Based upon a phrase put forth a couple of years earlier by 2K (composed of the two former members of stadium techno pioneer group The KLF), the track "Fuck The Millennium" had originally appeared on their album "Back To The Heavyweight Jam" released months earlier. However, the album version was dreadful; it was boring and lacked any melody or power whatsoever. It was basically a dry beat and bassline with frontman H.P. Baxxter saying random things (and later telling the crowd to fuck off). Of all the tracks they could have chosen to become their next single, this one was among the least likely. It simply felt it had no potential whatsoever. Well, Scooter has a tendency to surprise us on occasion, and this is one of those times. They completely revamped the song and made it a wild party track! The song is now "rough and tough and dangerous", as H.P. has been quoted as saying many times.

The Radio Edit first has H.P. applying more pseudonyms to himself than he can probably remember ("Dave from Sheffield", "Candyman", etc.). After some more H.P. shouts over some tough beats, a dark synth underlines his message that he wants to fuck the millennium, after which a squelchy siren-style sound overtakes the tune. Then something odd happens: they quickly switch over to a plucky rendition of "Wheels", first performed by an instrumental group from the 1960s known as The String-A-Longs. It was unexpected, but for some reason, it's very cheerful and it works. Don't ask me how; it simply does, and it carries the tense energy of the track along. Then we revert back to the darker sound for a while, then the lighter atmosphere of "Wheels" for a second go. At the end, we hear a shouting crowd as H.P. cryptically informs us that "Gothic... doesn't... exist..." That's great. Overall, it's a song that you could definitely jump and/or rock out to and certainly one that even non-Scooter fans could enjoy! The Extended Mix is also featured here, but is quite similar with only a longer build-up to distinguish it from the Radio Edit. The B-Side here, New Year's Day, consist more of a pasting together of elements from "Fuck The Millennium"; however, it is much more ominous, especially with its full-on siren at the beginning. It also lacks the melody from "Wheels", as well as any vocals. If you seek a slightly darker presence for a party you're throwing, this one may be for you. I like this B-Side, though it doesn't exactly deliver anything particularly fresh out there that we didn't really hear in the title track, aside from perhaps a slightly bumpier bassline.

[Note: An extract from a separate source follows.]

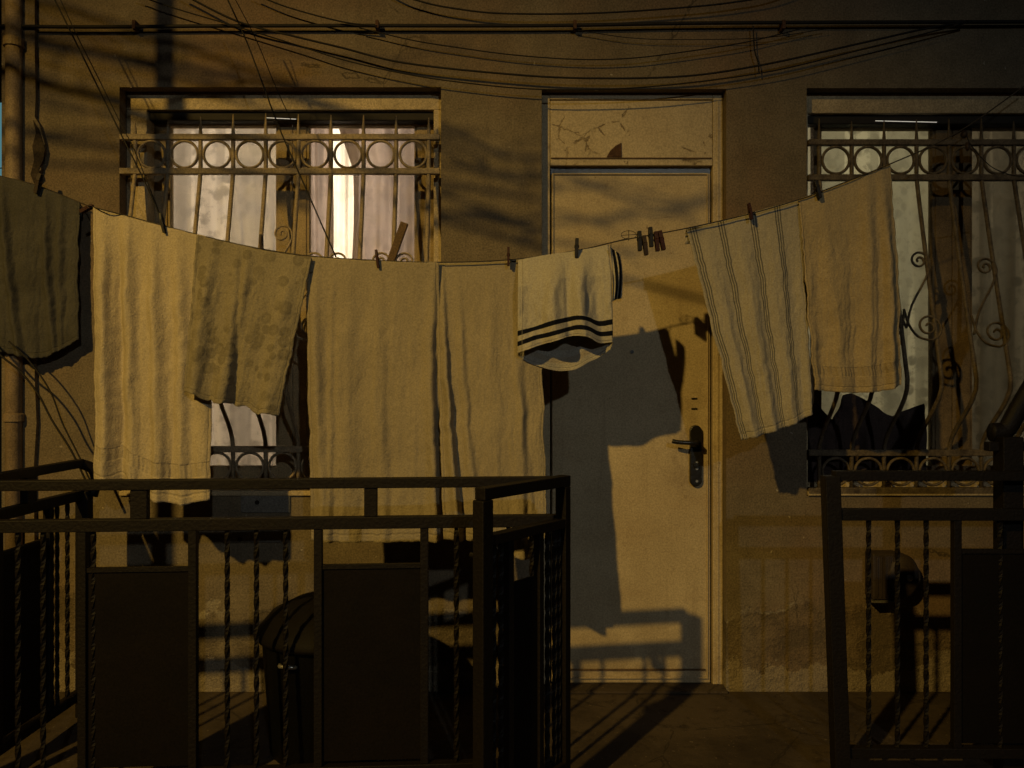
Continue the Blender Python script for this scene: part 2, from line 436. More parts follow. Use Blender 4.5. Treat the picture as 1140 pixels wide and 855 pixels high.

"Fuck The Millennium" seems to just be one of those tunes that you can't figure out why you like it, but you just do. There is simply an aura about it that not only screams the energy of Scooter, but also the release of the mania that surrounded Y2K. From what I've heard in the past, it was one of the most played tunes in Europe at parties on New Year's Eve of 1999, and with good reason! The world's energy level must be kept high, especially in times of presumedly imminent doom (even when that impending doom is not actually coming)! I will recommend this single to the masses, though not to those people who could be offended by salty language (read: keep the children away from this one!).